Unfortunately, the release of “Romería” follows “Forastera” (2025), which comes at the idea of grief and identity from a completely different angle and the prior handles more difficult circumstances. The latter manages to address the elephant in the room during the magical realism sequence without crossing a line. The casting choices, specifically the Adam and Eve to the fall sequence, had the effect of hijacking Marina’s story. The overall sequence does work if it exists as Marina’s imagination creating a film about her parents’ existence, an observable experience so she can know the unknowable. Her entrance into this fantasy worked amazingly well. The lyrical dance scene feels like the biography of a generation and is spiritually accurate.
The experience of watching “Romería” feels like a losing battle with the siren call from your bed. While it is a gorgeous movie embedded with a relatable story, especially as Marina decides between compromising or standing her ground, the diary reading interludes with clips from Marina’s video recording of her family vacation contributes to the deliberate pacing of the story. While it is excellent preparation for the audience to get used to asking when they are and who is addressing them before the denouement’s magical realism sequence, the texture of these scenes slows the pacing and makes it harder to reenter the present.

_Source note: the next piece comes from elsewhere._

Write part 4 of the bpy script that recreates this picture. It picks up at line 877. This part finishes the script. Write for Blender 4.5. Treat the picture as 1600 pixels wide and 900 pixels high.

Simón does a superb job of explaining the innocence and inexperience of the young people of the early twenty first century compared to their parents. Marina refuses the modest recreational diversions that her other cousins enjoy because of her issue of inheriting the judgment cast on her parents. Iago delivers a much-needed speech to humanize her parents and others with that similar experience instead of pathologizing it.
As a lawyer who used to specialize in paternity issues, I love that “Romería” parallels the legal issue with Marina’s lack of access to her personal history. There is a visceral frustration that everyone else knows more about her and her parents than she does and an idea that she should be satisfied with what she received. For all of Lois’ flaws, he is willing to do the hard work to ensure that she gets what she needs, embrace discomfort and take a stand to do so. His last scene with his arms crossed and watching over everyone warmed my heart.
If you are unaccustomed to watching foreign films, “Romería” is probably not the movie to start experimenting. If you are a fan of Spanish movies or personal history stories with subtle family tension and nuanced conflict, this movie will be perfect for you, but bring a coffee.